If the agent is looking to kill your deal as a result of the commission, I suppose the real issue is: how many other buyers do they have?

Re: realtor commission - Posted by Brad Crouch

Posted by Brad Crouch on October 19, 2003 at 12:39:22:


Why are YOU paying the realtors commission?

If this is part of a deal you made with the seller, why not ask the seller to front the lacking funds?


Re: realtor commission - Posted by Clair-MO

Posted by Clair-MO on October 19, 2003 at 10:52:34:

JW, 6% of 75,000 is $4,500 for commission, right? If you have $2,000 talk to the agent’s broker to take back a note for 90 days or 120 days payable at that time. Seems fair and reasonable to me if you give the realtor the $2,000 and have them take back the balance of their commission until you can get the $2,500 from the tenant-buyer if you are going to lease option the home. What do you think?

Re: realtor commission - Posted by jw post

Posted by jw post on October 19, 2003 at 11:30:37:

I am going to rent the units as there are tenants already in them. I still need to come up with the $2500 and do not know where to get it other than borrow it which if i do that the deal becomes less appealing to me.

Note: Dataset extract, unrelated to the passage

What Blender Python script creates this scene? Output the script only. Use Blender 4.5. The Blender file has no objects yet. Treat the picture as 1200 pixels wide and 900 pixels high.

Re: realtor commission - Posted by Wayne-NC

Posted by Wayne-NC on October 19, 2003 at 12:45:25:

Whether you know it or not you are always “BORROWING” funds for any RE purchase. For example, where did your 2K come from? You borrowed it from yourself. If the agent accepts a note or any form of payment other than cash you are borrowing from the agent. If you pay the agent cash you are borrowing from someone or something else. There is no such thing as a cash purchase for anything unless you keep your cash under the mattress or in a can buried in the backyard. In conclusion, if this deal makes sense with all costs associated with it then do it. Those hidden costs that I speak of are especially the loss of income costs of invested funds which you will use as cash. I say hidden because it is often overlooked. Now that we have established that all funds are borrowed, you have to look for the lowest cost of those funds and borrowing from yourself is usually the least expensive due to the low APR on savings. Get the idea? Invest on.